Plutôt que de claironner indistinctement qu’il s’agit d’accroître les mesures d’intégration, prenons les choses par un autre bout. Affirmons d’abord qu’il est naturel qu’une culture soit dominante en un lieu donné. Un nouveau venu pourra choisir d’en rester éloigné, ce qui est d’ailleurs le propre d’un certain nombre de ceux que nous accueillons. Pour les plus nombreux, la volonté de s’intégrer et, surtout, l’osmose des contacts quotidiens produiront petit à petit un phénomène d’assimilation, d’autant plus heureux qu’il n’empêche en rien de conserver des liens avec la région et la culture d’origine.

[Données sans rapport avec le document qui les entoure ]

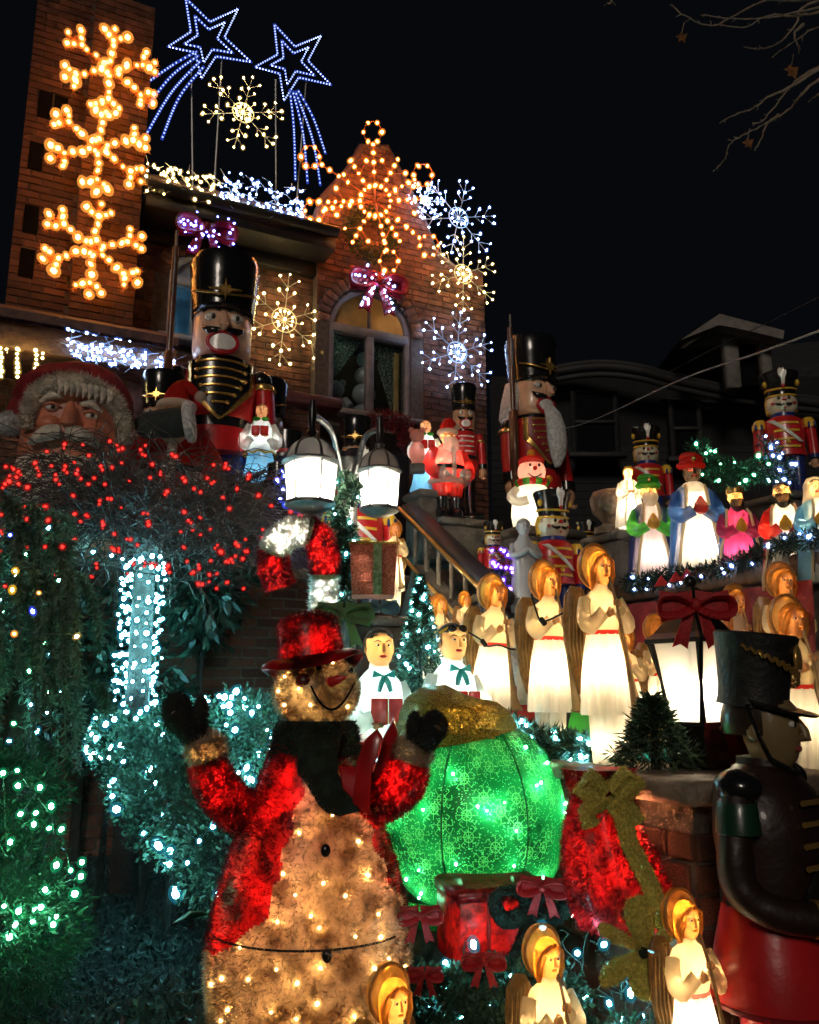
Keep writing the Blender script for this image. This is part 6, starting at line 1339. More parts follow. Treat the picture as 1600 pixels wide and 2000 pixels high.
# green penguin with red scarf
D_ = 3.9; pg = thing('toy_penguin', 'green bodied toy penguin with red scarf between the two front angels', 'toy', spot(1142, D_, .918), 18, 1.0)
MB().loft([(0, 0, 0, .085, .08), (0, 0, .03, .095, .085), (0, 0, .12, .075, .07), (0, 0, .2, .05, .05)], 20).build('body', b_green, pg); MB().ball((-.02, 0, .245), (.062, .06, .065), 16, 10).build('head', p_white, pg)
MB().tube([(.052 * math.cos(a), .052 * math.sin(a), .195 - .01 * math.cos(a)) for a in [2 * math.pi * k / 18 for k in range(18)]], .016, 8, closed=True).build('scarf', p_red, pg); MB().box((.055, -.045, .15), (.03, .012, .08), .003).build('scarf_end', p_red, pg)
MB().ball((.065, -.03, .18), .024, 10, 8).build('bobble', p_cream, pg); MB().tube([(-.05, -.055, .24), (-.075, -.09, .232)], [.014, .003], 8).build('beak', p_yel, pg); MB().ball((-.03, -.056, .262), .008, 8, 6).build('eye', p_iris, pg); lamp(pg, (0, 0, .08), .12, (.8, 1, .8))
# jester elf behind the lantern
D_ = 3.9; el_ = thing('toy_elf', 'small elf in teal and red with blue bauble beside the black lantern', 'toy', spot(1288, D_, .55), -10, 1.0)
MB().loft([(0, 0, 0, .09, .08), (0, 0, .2, .085, .075), (0, 0, .34, .10, .08), (0, 0, .40, .05, .05)], 20).build('tunic', b_teal, el_); MB().ball((0, -.01, .455), .055, 14, 10).build('head', b_skin, el_)
MB().tube(bez([(0, 0, .47), (.0, .01, .55), (.04, .0, .60), (.08, 0, .58)], 4), [.06 - .0045 * k for k in range(13)], 12).build('hat', b_yel, el_)
for s_ in (-1, 1): MB().tube(bez([(s_ * .08, 0, .36), (s_ * .13, -.02, .28), (s_ * .09, -.09, .25)], 4), .028, 10).build('sleeve', p_red if s_ < 0 else b_teal, el_); q = MB(); fingers(q, (s_ * .08, -.11, .25), (0, -1, 0), (0, 0, 1), .03); q.build('hand', b_skin, el_)
MB().ball((-.02, -.12, .22), .055, 16, 12).build('bauble', paint('blue_bauble', (.01, .02, .55), rough=.1, coat=.8), el_); MB().loft([(0, 0, .12, .1, .085), (0, 0, .15, .1, .085)], 20, False, False).build('belt', p_white, el_); lamp(el_, (0, 0, .2), .5, (.4, 1, .8))
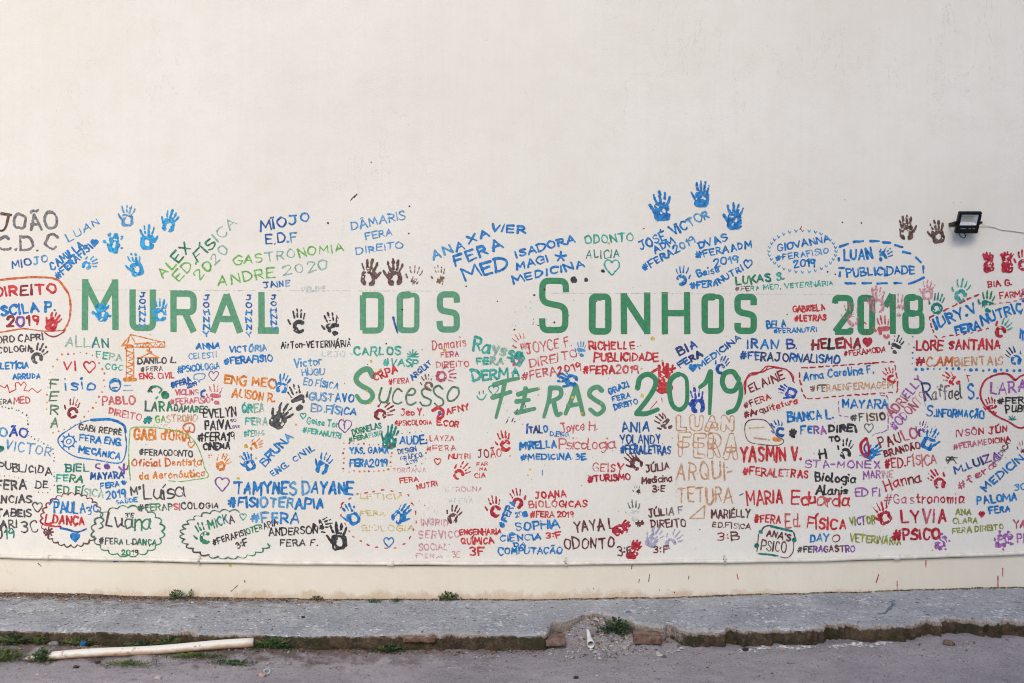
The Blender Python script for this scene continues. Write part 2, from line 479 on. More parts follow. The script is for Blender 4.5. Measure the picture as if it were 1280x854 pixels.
cp.build('coping', simple('coping_concrete', (180, 178, 172), .9, 0, .1, 8, .3), W)

# ------------------------------------------------------------------ brush lettering
GL = {
'A': '0,0 3,10 6,0|1,3.5 5,3.5', 'B': '0,0 0,10|~0,10 3.6,9.6 4.6,7.6 3.4,5.6 0,5.3|~0,5.3 4.4,4.9 5.4,2.7 4.2,.3 0,0',
'C': '~5.5,8.5 4,9.9 1.8,9.4 .2,6.5 .2,3.3 1.8,.5 4,.1 5.6,1.6', 'D': '0,0 0,10|~0,10 3.4,9.5 5.6,6.6 5.5,3.2 3.5,.5 0,0',
'E': '5,10 0,10 0,0 5,0|0,5.2 4.2,5.2', 'F': '5,10 0,10 0,0|0,5.2 4,5.2', 'G': '~5.5,8.5 4,9.9 1.8,9.4 .2,6.5 .2,3.3 1.8,.4 4,.1 5.5,1.6 5.7,4.4|5.9,4.6 3.3,4.6',
'H': '0,0 0,10|5.4,0 5.4,10|0,5.1 5.4,5.1', 'I': '0,0 0,10', 'J': '~4.2,10 4.2,3 3.2,.4 1.4,.1 0,1.8|1.6,10 6,10', 'K': '0,0 0,10|5,10 0,4.3|1.8,5.6 5.2,0',
'L': '0,10 0,0 4.6,0', 'M': '0,0 .6,10 3.6,3.2 6.6,10 7.2,0', 'N': '0,0 0,10 5.4,0 5.4,10', 'O': '~3,10 1,9 0,5.6 .5,2 2.6,0 4.8,.8 6,4.2 5.4,8.2 3,10',
'P': '0,0 0,10|~0,10 3.8,9.6 5,7.4 3.8,5 0,4.5', 'Q': '~3,10 1,9 0,5.6 .5,2 2.6,0 4.8,.8 6,4.2 5.4,8.2 3,10|3.6,2.8 6.4,-.8',
'R': '0,0 0,10|~0,10 3.8,9.6 4.9,7.4 3.8,5.2 0,4.8|2.2,4.9 5.3,0', 'S': '~5,8.6 3.4,10 1.2,9.4 .4,7.4 1.8,5.7 4,4.6 5.1,2.6 3.8,.4 1.6,0 0,1.5',
'T': '0,10 6,10|3,10 3,0', 'U': '~0,10 0,3.4 .8,.8 2.7,0 4.6,.8 5.4,3.4 5.4,10', 'V': '0,10 2.8,0 5.6,10', 'W': '0,10 1.8,0 3.8,7 5.8,0 7.6,10',
'X': '0,10 5.4,0|5.4,10 0,0', 'Y': '0,10 2.8,5|5.6,10 2.8,5 2.8,0', 'Z': '0,10 5.2,10 0,0 5.4,0',
'0': '~2.8,10 .9,8.8 0,5.2 .7,1.6 2.6,0 4.6,1.2 5.4,4.8 4.7,8.6 2.8,10', '1': '.2,7.6 2.2,10 2.2,0', '2': '~.2,7.8 1.2,9.7 3.2,10 4.8,8.4 4.2,5.9 0,0|0,0 5.2,.1',
'3': '~.3,9 2.4,10 4.4,8.8 4.1,6.5 1.9,5.5 4.4,4.4 4.8,2 3,.1 0,.9', '4': '3.6,0 3.6,10 0,3.4 5.2,3.4', '8': '~2.7,5.4 .6,7 .9,9.3 2.7,10 4.5,9.3 4.8,7 2.7,5.4 .2,3.4 .4,.9 2.7,0 5,.9 5.2,3.4 2.7,5.4',
'9': '~4.8,7.6 3.2,5 1,5.2 .1,7.2 .9,9.4 2.9,10 4.6,8.8 4.9,6.4 4.6,3 4.2,0', '#': '1.2,.4 2.4,9.4|3.8,.4 5,9.4|0,3.2 5.8,3.6|.4,6.3 6.2,6.7',
'.': '0,.3 .6,.8', ',': '.4,.5 0,-1.4', '-': '0,4.6 3,4.8', "'": '.2,10 0,8', 'º': '.3,7.6 .8,7.8|.3,2.6 .8,2.8', 'ª': '~2,9 1,9.6 .2,8.4 1,7.2 2,8 2,9.6 2.3,7.2|.2,6 2.4,6',
'a': '~4.4,5.2 2.9,6 .9,5.4 0,3.3 .4,.9 2,0 3.7,.9 4.4,2.8|~4.5,6 4.4,1.4 5.4,.1', 'b': '0,10 0,0|~0,4.5 1.5,6 3.6,5.5 4.5,3.2 3.6,.5 1.6,0 0,1.2', 'c': '~4.3,5 2.8,6 1,5.4 0,3.2 .8,.7 2.6,0 4.4,1',
'd': '4.5,10 4.5,0|~4.5,4.5 3,6 .9,5.5 0,3 .9,.4 2.9,0 4.5,1.2', 'e': '~.2,3.1 3.4,3.2 4.3,4.4 3.4,5.9 1.9,6 .6,5.1 0,3 .8,.7 2.6,0 4.6,1.2', 'f': '~4,9.2 2.7,9.9 1.6,8.6 1.5,4 1.5,0|0,6 3.6,6',
'g': '~4.4,5 2.8,6 .9,5.4 0,3.3 .9,.8 2.8,.4 4.4,1.8|~4.5,6 4.6,1 4.3,-2 2.6,-3.2 .8,-2.4', 'h': '0,10 0,0|~0,4 1.6,5.9 3.6,5.6 4.2,4 4.2,0', 'i': '0,5.6 .1,0|0,9.4 .2,9.8', 'j': '~1.6,6 1.6,-1.5 .6,-3 -.6,-2.4|1.6,8.4 1.7,8.8',
'k': '0,10 0,0|3.8,6 0,2.6|1.4,3.8 4,0', 'l': '~0,10 0,1.6 .6,.1 1.6,.3', 'm': '0,6 0,0|~0,4 1.3,5.9 2.8,5.4 3,3.6 3,0|~3,4 4.4,5.9 5.8,5.4 6,3.6 6,0', 'n': '0,6 0,0|~0,4 1.6,5.9 3.6,5.5 4,3.8 4,0',
'o': '~2.2,6 .6,5.1 0,3 .7,.8 2.2,0 3.8,.8 4.5,3 3.8,5.2 2.2,6', 'p': '0,6 0,-3|~0,4.5 1.5,6 3.6,5.5 4.5,3.2 3.6,.5 1.6,0 0,1.2', 'q': '4.5,6 4.5,-3|~4.5,4.5 3,6 .9,5.5 0,3 .9,.4 2.9,0 4.5,1.2', 'r': '0,6 0,0|~0,3.8 1.2,5.6 2.8,5.8',
's': '~3.8,5.2 2.2,6 .6,5.2 .7,3.8 2.8,2.6 3.8,1.4 2.6,.1 0,.5', 't': '~1.5,9 1.5,1.6 2.2,.1 3.6,.5|0,6 3.4,6', 'u': '~0,6 0,2 .8,.3 2.4,.2 4,2|4.1,6 4.1,1 4.8,0', 'v': '0,6 2.1,0 4.2,6', 'w': '0,6 1.5,0 3,5 4.5,0 6,6',
'x': '0,6 4,0|4,6 0,0', 'y': '0,6 2.2,.6|4.4,6 1.2,-3', 'z': '0,6 4,6 0,0 4.2,0', '<': '~0,7 1,9 2.4,8.6 3,7 3,7'}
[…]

Faisant un pas de plus, précisons que c’est à celui qui nous rejoint de s’adapter à nos mœurs. Le jeune étranger n’a pas à être immédiatement placé à l’école au nom de l’égalité de traitement, alors que cela peut créer des difficultés aux petits autochtones. Celui qui aspire à exercer le droit de vote doit opter pour le stade ultime de l’attachement à son pays d’accueil en en adoptant la nationalité. On pourrait multiplier les exemples, en insistant sur le fait que les différenciations sont normales.
La prééminence à accorder à sa propre communauté est naturelle; il n’y a rien non plus de choquant à ne pas céder à l’éventuel communautarisme de l’autre. Ayant proclamé cela, et parce que l’intégration est une affaire de terrain et pas de bureaucratie, il ne faut pas espérer quoi que ce soit des grandes déclarations, ni grand-chose d’une quelconque législation.
C’est en effet le travail au jour le jour qui importe, sur le terrain, grâce souvent à des organismes privés. Il s’effectue en identifiant les problèmes et leur cause, comme aussi les groupes d’étrangers concernés. Il n’a de sens que s’il est possible de trouver des solutions concrètes, que les autorités peuvent certes favoriser, mais sans activisme. Tout le reste équivaut au mieux à brasser du vent, au pire à inverser les devoirs ou à prévoir des mesures vexatoires.